**Exercise aim**
Copy the listing verbatim, excluding any images found in it.

* BEGIN Data segment *

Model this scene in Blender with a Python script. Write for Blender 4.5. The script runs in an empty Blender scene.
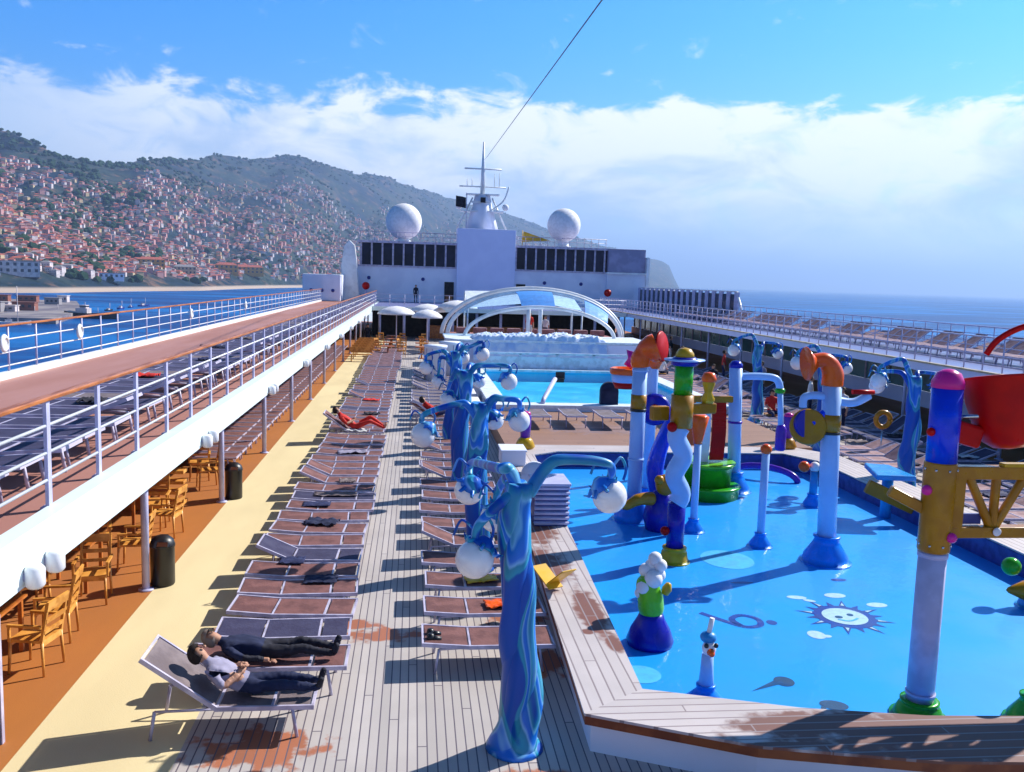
import bpy, bmesh, math, random
from mathutils import Vector, Matrix, noise
random.seed(7)
R = math.radians
scene = bpy.context.scene
col = scene.collection

# ---------------------------------------------------------------- camera, world, sun, exposure
cam_d = bpy.data.cameras.new('camera'); cam = bpy.data.objects.new('camera', cam_d); col.objects.link(cam)
M3 = Matrix(((0.993592070203426, -0.017478455089262764, -0.11166602722655988),
             (-0.10875744907369715, 0.12109076804081745, -0.9866655173696237),
             (0.030767113934400143, 0.9924875462709734, 0.11841391471094125)))
cam.matrix_world = Matrix.Translation((0, 0, 5.0)) @ M3.to_4x4()
cam_d.sensor_width = 36; cam_d.lens = 880 / 1024 * 36
cam_d.clip_start = 0.05; cam_d.clip_end = 60000
scene.camera = cam
SUN_EL, SUN_AZ = 38.0, 61.6            # azimuth clockwise from +Y
sl = bpy.data.lights.new('sun', 'SUN'); sl.energy = 5.0; sl.angle = R(0.55); sl.color = (1.0, 0.95, 0.87)
so = bpy.data.objects.new('sun', sl); col.objects.link(so)
sd = Vector((math.sin(R(SUN_AZ)) * math.cos(R(SUN_EL)), math.cos(R(SUN_AZ)) * math.cos(R(SUN_EL)), math.sin(R(SUN_EL))))
so.rotation_euler = sd.to_track_quat('Z', 'Y').to_euler()
vs = scene.view_settings
vs.view_transform = 'Standard'; vs.look = 'None'; vs.gamma = 1; vs.exposure = 0.68; vs.use_curve_mapping = False

w = bpy.data.worlds.new('World'); scene.world = w; w.use_nodes = True
nt = w.node_tree; nt.nodes.clear()
def N(t, tp, **k):
    n = t.nodes.new(tp)
    for a, b in k.items():
        if a.startswith('_'): n.inputs[a[1:].replace('__', ' ')].default_value = b
        else: setattr(n, a, b)
    return n
def L(t, a, b): t.links.new(a, b)
def math_n(t, op, a, b=None, clamp=False):
    n = t.nodes.new('ShaderNodeMath'); n.operation = op; n.use_clamp = clamp
    for i, v in enumerate((a, b)):
        if v is None: continue
        if isinstance(v, (int, float)): n.inputs[i].default_value = v
        else: t.links.new(v, n.inputs[i])
    return n.outputs[0]
def maprange(t, v, a, b, c=0.0, d=1.0, smooth=True):
    n = t.nodes.new('ShaderNodeMapRange'); n.interpolation_type = 'SMOOTHSTEP' if smooth else 'LINEAR'
    t.links.new(v, n.inputs[0])
    for i, x in enumerate((a, b, c, d)): n.inputs[i + 1].default_value = x
    return n.outputs[0]
def mixc(t, f, a, b, mode='MIX'):
    n = t.nodes.new('ShaderNodeMix'); n.data_type = 'RGBA'; n.blend_type = mode
    for i, v in ((0, f), (6, a), (7, b)):
        if isinstance(v, (int, float)): n.inputs[i].default_value = v
        elif isinstance(v, tuple): n.inputs[i].default_value = (*v, 1) if len(v) == 3 else v
        else: t.links.new(v, n.inputs[i])
    return n.outputs[2]
sky = N(nt, 'ShaderNodeTexSky', sky_type='NISHITA', sun_disc=False)
sky.sun_elevation = R(SUN_EL); sky.sun_rotation = R(SUN_AZ); sky.air_density = 1.0; sky.dust_density = 0.6; sky.ozone_density = 2.2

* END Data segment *

**Task result**
Model this scene in Blender with a Python script. Write for Blender 4.5. The script runs in an empty Blender scene.
import bpy, bmesh, math, random
from mathutils import Vector, Matrix, noise
random.seed(7)
R = math.radians
scene = bpy.context.scene
col = scene.collection

# ---------------------------------------------------------------- camera, world, sun, exposure
cam_d = bpy.data.cameras.new('camera'); cam = bpy.data.objects.new('camera', cam_d); col.objects.link(cam)
M3 = Matrix(((0.993592070203426, -0.017478455089262764, -0.11166602722655988),
             (-0.10875744907369715, 0.12109076804081745, -0.9866655173696237),
             (0.030767113934400143, 0.9924875462709734, 0.11841391471094125)))
cam.matrix_world = Matrix.Translation((0, 0, 5.0)) @ M3.to_4x4()
cam_d.sensor_width = 36; cam_d.lens = 880 / 1024 * 36
cam_d.clip_start = 0.05; cam_d.clip_end = 60000
scene.camera = cam
SUN_EL, SUN_AZ = 38.0, 61.6            # azimuth clockwise from +Y
sl = bpy.data.lights.new('sun', 'SUN'); sl.energy = 5.0; sl.angle = R(0.55); sl.color = (1.0, 0.95, 0.87)
so = bpy.data.objects.new('sun', sl); col.objects.link(so)
sd = Vector((math.sin(R(SUN_AZ)) * math.cos(R(SUN_EL)), math.cos(R(SUN_AZ)) * math.cos(R(SUN_EL)), math.sin(R(SUN_EL))))
so.rotation_euler = sd.to_track_quat('Z', 'Y').to_euler()
vs = scene.view_settings
vs.view_transform = 'Standard'; vs.look = 'None'; vs.gamma = 1; vs.exposure = 0.68; vs.use_curve_mapping = False

w = bpy.data.worlds.new('World'); scene.world = w; w.use_nodes = True
nt = w.node_tree; nt.nodes.clear()
def N(t, tp, **k):
    n = t.nodes.new(tp)
    for a, b in k.items():
        if a.startswith('_'): n.inputs[a[1:].replace('__', ' ')].default_value = b
        else: setattr(n, a, b)
    return n
def L(t, a, b): t.links.new(a, b)
def math_n(t, op, a, b=None, clamp=False):
    n = t.nodes.new('ShaderNodeMath'); n.operation = op; n.use_clamp = clamp
    for i, v in enumerate((a, b)):
        if v is None: continue
        if isinstance(v, (int, float)): n.inputs[i].default_value = v
        else: t.links.new(v, n.inputs[i])
    return n.outputs[0]
def maprange(t, v, a, b, c=0.0, d=1.0, smooth=True):
    n = t.nodes.new('ShaderNodeMapRange'); n.interpolation_type = 'SMOOTHSTEP' if smooth else 'LINEAR'
    t.links.new(v, n.inputs[0])
    for i, x in enumerate((a, b, c, d)): n.inputs[i + 1].default_value = x
    return n.outputs[0]
def mixc(t, f, a, b, mode='MIX'):
    n = t.nodes.new('ShaderNodeMix'); n.data_type = 'RGBA'; n.blend_type = mode
    for i, v in ((0, f), (6, a), (7, b)):
        if isinstance(v, (int, float)): n.inputs[i].default_value = v
        elif isinstance(v, tuple): n.inputs[i].default_value = (*v, 1) if len(v) == 3 else v
        else: t.links.new(v, n.inputs[i])
    return n.outputs[2]
sky = N(nt, 'ShaderNodeTexSky', sky_type='NISHITA', sun_disc=False)
sky.sun_elevation = R(SUN_EL); sky.sun_rotation = R(SUN_AZ); sky.air_density = 1.0; sky.dust_density = 0.6; sky.ozone_density = 2.2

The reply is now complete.